第7回
オリンピックを楽しむための、 日本語教育の歴史案内
2012.07.31 [村上 充]
日本語学習者向けのテキストといえば、最初に出版された外国人の日本語テキストはどのような目的のために作られたものなのか、ご存知ですか。
それは、フランシスコ・ザビエルたち、イエズス会の来日にまでさかのぼります。1549年に来日したザビエル一行は、宣教師としてキリスト教を広めるためには、日本語の習得を最優先すべきと考えました。当初は、宣教師たちがそれぞれ努力して日本語を学んでいましたが、その環境を設備し、日本語教育の充実を図ったのがアレッサンドロ・ヴァリニャーノです。
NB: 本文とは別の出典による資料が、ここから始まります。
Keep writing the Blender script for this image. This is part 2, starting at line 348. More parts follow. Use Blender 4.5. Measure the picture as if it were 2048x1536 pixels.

織田信長や豊臣秀吉に謁見(えっけん)したこともあるヴァリニャーノは、1590年の再来日時に、西洋印刷機を日本に持ち込みました。その後、1593年に、ローマ字版の『平家物語』や『伊曾保 (いそほ)物語』(『イソップ寓話集』の翻訳)が、日本語会話のテキストとして発行されています。1595年には、ラテン語、ポルトガル語、日本語の対訳辞典『羅葡日(らぽにち)対訳辞書』が編纂されました。1598年には、漢字学習のための『落葉集』が、1603年には、約3万2000語の日本語が、ABC順に配列され、ポルトガル語による解説がなされた本格的な対訳辞書『日葡辞書』が完成しています。ところで、テンプラ、タバコ、カルタなどの言葉、ポルトガル語が語源なのですが、今ではしっかりと日本語として根付いていますよね。
印刷機により文法書や辞典など多数の書物を刊行したため、宣教師たちは、来日1年で告白を聞き、日本人と交流できるようになっていると記された手紙が残っています。この日本語のスピード上達ぶり、本当なのか、タイムマシンがあれば、のぞいてみたいものです。